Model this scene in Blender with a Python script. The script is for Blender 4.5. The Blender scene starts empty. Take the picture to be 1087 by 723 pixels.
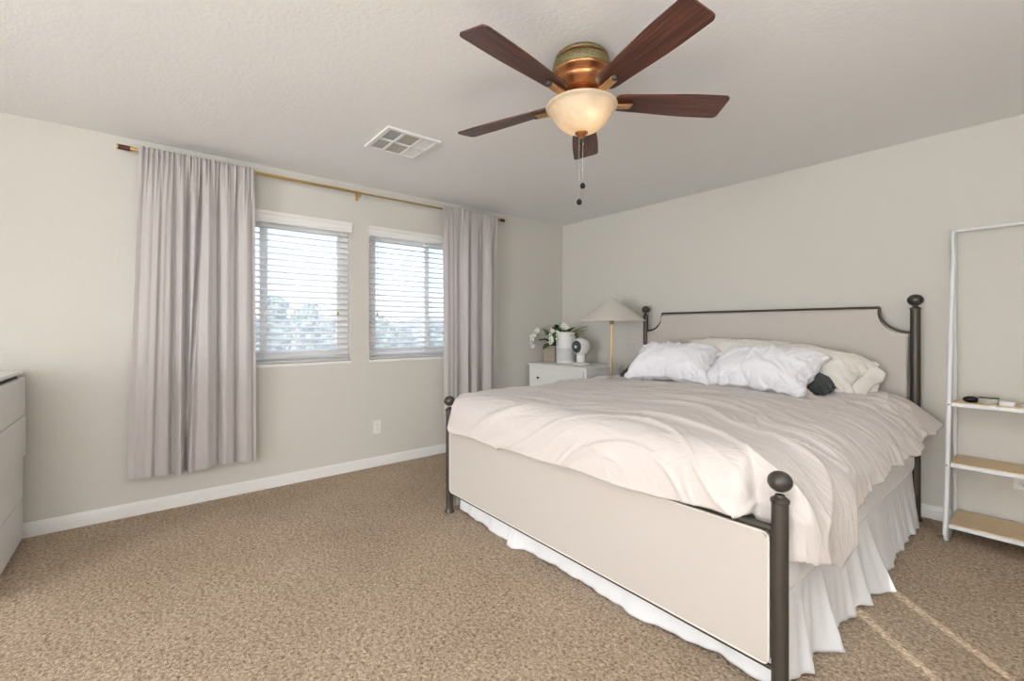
import bpy, bmesh, math, random
from math import sin, cos, pi, radians, atan2, sqrt
from mathutils import Vector, Matrix, noise, Euler

scene = bpy.context.scene
C = scene.collection
random.seed(7)

# ------------------------------------------------------------------ camera, world, lights
YAW = atan2(581.5, 474)
cam_d = bpy.data.cameras.new('camera'); cam = bpy.data.objects.new('camera', cam_d); C.objects.link(cam)
cam.location = (3.795, -3.881, 1.22); cam.rotation_euler = (pi / 2, 0, YAW)
cam_d.sensor_width = 36; cam_d.lens = 36 * 474 / 1087; cam_d.shift_y = -14 / 1087; cam_d.clip_start = .05; cam_d.clip_end = 2000
scene.camera = cam
vs = scene.view_settings
vs.view_transform = 'Standard'; vs.look = 'None'; vs.gamma = 1; vs.use_curve_mapping = False; vs.exposure = 0.35

world = bpy.data.worlds.new('world'); scene.world = world; world.use_nodes = True
wn = world.node_tree; wn.nodes.clear()
sky = wn.nodes.new('ShaderNodeTexSky'); sky.sky_type = 'NISHITA'; sky.sun_disc = False
sky.sun_elevation = radians(38); sky.sun_rotation = radians(130); sky.air_density = 1.0; sky.dust_density = .6
bg = wn.nodes.new('ShaderNodeBackground'); bg.inputs['Strength'].default_value = 0.215
wo = wn.nodes.new('ShaderNodeOutputWorld')
wn.links.new(sky.outputs[0], bg.inputs[0]); wn.links.new(bg.outputs[0], wo.inputs[0])

def light(name, kind, loc, rot, energy, color=(1, 1, 1), **kw):
    d = bpy.data.lights.new(name, kind); d.energy = energy; d.color = color
    for k, v in kw.items(): setattr(d, k, v)
    o = bpy.data.objects.new(name, d); C.objects.link(o); o.location = loc; o.rotation_euler = rot
    return o
# low sun from behind the house, entering only by the two gaps beside the closed shade in the right wall
sd = Vector((-.735 * cos(radians(36)), .677 * cos(radians(36)), -sin(radians(36))))
sun = light('sun', 'SUN', (8, -8, 6), (0, 0, 0), 6.5, (1, .95, .88), angle=radians(.8))
sun.rotation_euler = sd.to_track_quat('-Z', 'Y').to_euler()
# added fill lamp shining in through an invented opening behind the camera
light('fill_near_opening', 'AREA', (3.5, -9.3, 1.1), (radians(90), 0, 0), 138, (.985, .985, 1), shape='RECTANGLE', size=2.0, size_y=2.0)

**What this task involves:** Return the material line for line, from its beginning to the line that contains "vs.view_transform = 'Standard';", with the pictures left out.

**Exercise result:**
Model this scene in Blender with a Python script. The script is for Blender 4.5. The Blender scene starts empty. Take the picture to be 1087 by 723 pixels.
import bpy, bmesh, math, random
from math import sin, cos, pi, radians, atan2, sqrt
from mathutils import Vector, Matrix, noise, Euler

scene = bpy.context.scene
C = scene.collection
random.seed(7)

# ------------------------------------------------------------------ camera, world, lights
YAW = atan2(581.5, 474)
cam_d = bpy.data.cameras.new('camera'); cam = bpy.data.objects.new('camera', cam_d); C.objects.link(cam)
cam.location = (3.795, -3.881, 1.22); cam.rotation_euler = (pi / 2, 0, YAW)
cam_d.sensor_width = 36; cam_d.lens = 36 * 474 / 1087; cam_d.shift_y = -14 / 1087; cam_d.clip_start = .05; cam_d.clip_end = 2000
scene.camera = cam
vs = scene.view_settings
vs.view_transform = 'Standard'; vs.look = 'None'; vs.gamma = 1; vs.use_curve_mapping = False; vs.exposure = 0.35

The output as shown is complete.